Is it possible to have a label that can cover the general characteristics of a generation?
I have been obsessed with both questions since a week-long trip I had with a group of university students in July. Most of them were born in 1990 and some even later. My knowledge about them by seeing what they have done, reading what they have written and talking with them has changed my preconceptions about this emerging generation.
Most of them are hardworking, thoughtful and considerate, very different from the impression I had of their generation from descriptions both online and in the print media. The post-90 generation is usually epitomized as being egoistical, oversensitive, rebellious, weak psychologically and pretentious.
Such preconceptions can blind us to the diversified character of a person or essence of a thing. It is dangerous to judge an individual person simply by believing what a general label may suggest about a group of people.
What has alerted me even more is the rising trend I can sense from some stories, which tend to label people with what they have said or written as belonging to liberalism or conservatism or a school with certain ideas.
Many people of my age may still remember that political labels such as landlords, capitalists, rightists, counter-revolutionaries or even historical counter-revolutionaries were stigmas, which put the people who bore these labels in an inferior social position. Political persecution and political bias reduced these people and even their family members to a miserable state in the years before 1978.
Of course, those days have long gone. But the residue of labeling people can still find expression in the way some people always tend to ascribe a kind of trait to a particular group of people. The labels those who were born after 1980 and after 1990 get are a case in point.
The most noteworthy instance is the label henanren, which turns out to be a stigma of dishonesty or shrewdness for people from Central China's Henan province. It is definitely unfair and unjustifiable to stick such an insulting label on people from a particular locality simply because of a number of fraudulent cases involving people from that place.
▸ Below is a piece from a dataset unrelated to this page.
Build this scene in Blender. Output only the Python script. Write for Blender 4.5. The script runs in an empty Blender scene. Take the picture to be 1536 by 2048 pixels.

It is far too common for people to have preconceptions about a group of people just because of the labels on them, and there are indeed instances of people form Henan being denied the chance of doing business or landing a job because of people's preconceived ideas about them.
It is far too natural for good people and bad people to exist in every locality and so it is for able people and good-for-nothings to come from every generation and everywhere.
Even with scholars who are usually labeled as conservative or liberal-minded, it is not necessarily accurate when it comes to how he or she thinks on a particular problem.
The most dangerous thing about labeling people and certain kinds of matter is to politicize or inject ideological bias into some otherwise neutral labels as we did in the 1960s or 1970s.
The post-1990 generation should just refer to people born after 1990 and the label of the post-1980 generation should just refer to people born after 1980. A landlord is just a person in possession of some land and a capitalist in possession of an enterprise and it should have nothing to do with the question of whether they are good or bad.
Some people may still have to change the habit of making assumptions about people and things just on the neutral labels they wear because of the inertia of political movements in the past.
But it is really problematic when some make similar assumptions in their articles from the premise that a particular neutral label may have ideological connotations according to them. By doing so, they leave no room for reasoning. Which is the sole prerequisite for fair public discourse about anything.
It is not only a matter for academia. The more people are accustomed to making assumptions through labels or preconceptions, the more difficult it is for things to be done in a reasonable manner. The most absurd example of such an assumption was the slogan: "We would rather keep weeds that are proletarian in nature than seedlings that are capitalist in nature."
Serious discussion about something in a reasonable manner is the prerequisite to do a good job about it. That was the very basis, on which the opening-up and reforms were initiated at the end of the 1970s.